§ DATA SECTION
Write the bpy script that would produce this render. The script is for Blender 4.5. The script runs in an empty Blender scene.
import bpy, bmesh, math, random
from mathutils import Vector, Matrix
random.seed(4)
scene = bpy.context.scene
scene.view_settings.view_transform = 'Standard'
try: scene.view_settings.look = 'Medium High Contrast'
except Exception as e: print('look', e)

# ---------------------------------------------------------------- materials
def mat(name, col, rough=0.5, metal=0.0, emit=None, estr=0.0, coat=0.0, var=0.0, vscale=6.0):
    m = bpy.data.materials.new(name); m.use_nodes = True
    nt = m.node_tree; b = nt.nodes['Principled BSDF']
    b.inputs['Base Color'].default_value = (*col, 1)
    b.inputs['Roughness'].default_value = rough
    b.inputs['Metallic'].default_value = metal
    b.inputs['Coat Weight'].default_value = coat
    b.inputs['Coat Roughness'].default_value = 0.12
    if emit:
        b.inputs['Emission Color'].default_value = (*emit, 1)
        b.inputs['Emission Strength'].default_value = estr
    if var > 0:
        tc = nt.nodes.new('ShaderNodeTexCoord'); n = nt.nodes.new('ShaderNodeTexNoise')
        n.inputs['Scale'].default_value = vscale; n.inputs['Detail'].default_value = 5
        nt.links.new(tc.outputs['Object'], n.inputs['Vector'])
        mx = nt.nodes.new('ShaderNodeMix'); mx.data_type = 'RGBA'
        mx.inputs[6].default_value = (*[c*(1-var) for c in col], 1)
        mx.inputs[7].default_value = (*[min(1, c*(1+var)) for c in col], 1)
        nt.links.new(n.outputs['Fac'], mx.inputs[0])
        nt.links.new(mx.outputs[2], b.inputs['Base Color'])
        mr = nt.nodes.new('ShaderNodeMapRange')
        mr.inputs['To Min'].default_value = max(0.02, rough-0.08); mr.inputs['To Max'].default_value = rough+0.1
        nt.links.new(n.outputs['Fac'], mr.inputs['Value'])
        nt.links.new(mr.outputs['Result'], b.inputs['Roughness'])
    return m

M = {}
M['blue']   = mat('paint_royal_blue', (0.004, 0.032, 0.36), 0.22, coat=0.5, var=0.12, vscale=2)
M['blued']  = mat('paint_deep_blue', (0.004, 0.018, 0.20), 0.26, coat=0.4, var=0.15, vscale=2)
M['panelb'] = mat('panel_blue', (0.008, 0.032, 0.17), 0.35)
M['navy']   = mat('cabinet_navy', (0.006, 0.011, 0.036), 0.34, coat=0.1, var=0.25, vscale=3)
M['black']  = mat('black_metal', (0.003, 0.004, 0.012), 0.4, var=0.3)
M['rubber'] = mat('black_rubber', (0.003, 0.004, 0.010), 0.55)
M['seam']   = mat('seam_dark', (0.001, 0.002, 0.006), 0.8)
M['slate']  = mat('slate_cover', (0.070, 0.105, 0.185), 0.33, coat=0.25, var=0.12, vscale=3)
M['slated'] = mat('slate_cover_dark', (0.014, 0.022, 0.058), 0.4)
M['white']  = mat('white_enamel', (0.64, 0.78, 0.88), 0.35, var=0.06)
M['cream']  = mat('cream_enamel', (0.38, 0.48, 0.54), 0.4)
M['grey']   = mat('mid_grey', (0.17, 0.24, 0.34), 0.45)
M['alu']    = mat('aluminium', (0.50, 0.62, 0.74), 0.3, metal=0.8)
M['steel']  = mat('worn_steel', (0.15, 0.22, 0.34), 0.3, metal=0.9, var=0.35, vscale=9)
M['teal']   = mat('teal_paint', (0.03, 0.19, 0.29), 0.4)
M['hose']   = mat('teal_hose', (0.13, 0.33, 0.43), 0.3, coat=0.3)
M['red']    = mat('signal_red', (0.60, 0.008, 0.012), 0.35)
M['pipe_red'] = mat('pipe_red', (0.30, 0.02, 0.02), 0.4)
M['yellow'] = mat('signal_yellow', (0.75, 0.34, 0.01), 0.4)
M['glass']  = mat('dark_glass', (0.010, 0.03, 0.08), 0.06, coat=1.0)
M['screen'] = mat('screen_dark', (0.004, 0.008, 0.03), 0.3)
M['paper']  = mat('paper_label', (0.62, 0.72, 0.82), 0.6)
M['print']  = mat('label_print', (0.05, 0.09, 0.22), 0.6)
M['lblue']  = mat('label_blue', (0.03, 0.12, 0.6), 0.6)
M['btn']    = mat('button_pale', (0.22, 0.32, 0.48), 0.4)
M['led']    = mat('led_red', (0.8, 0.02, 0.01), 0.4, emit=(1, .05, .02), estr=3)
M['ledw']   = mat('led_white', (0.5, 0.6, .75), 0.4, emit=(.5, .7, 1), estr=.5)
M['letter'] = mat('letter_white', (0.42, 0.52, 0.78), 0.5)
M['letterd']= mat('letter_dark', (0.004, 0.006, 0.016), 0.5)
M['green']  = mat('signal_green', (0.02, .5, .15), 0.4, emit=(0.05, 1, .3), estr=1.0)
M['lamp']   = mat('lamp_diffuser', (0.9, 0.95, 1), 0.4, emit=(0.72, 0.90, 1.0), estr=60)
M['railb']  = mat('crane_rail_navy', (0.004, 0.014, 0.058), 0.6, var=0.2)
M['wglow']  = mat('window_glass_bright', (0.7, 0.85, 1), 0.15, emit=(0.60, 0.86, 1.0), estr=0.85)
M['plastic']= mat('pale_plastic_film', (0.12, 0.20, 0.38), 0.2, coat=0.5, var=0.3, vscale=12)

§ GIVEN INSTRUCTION
Word for word, quote the lines of the material from the first line through the line with "except Exception as e: print('look', e)", both ends included.

§ RESULT BELOW
Write the bpy script that would produce this render. The script is for Blender 4.5. The script runs in an empty Blender scene.
import bpy, bmesh, math, random
from mathutils import Vector, Matrix
random.seed(4)
scene = bpy.context.scene
scene.view_settings.view_transform = 'Standard'
try: scene.view_settings.look = 'Medium High Contrast'
except Exception as e: print('look', e)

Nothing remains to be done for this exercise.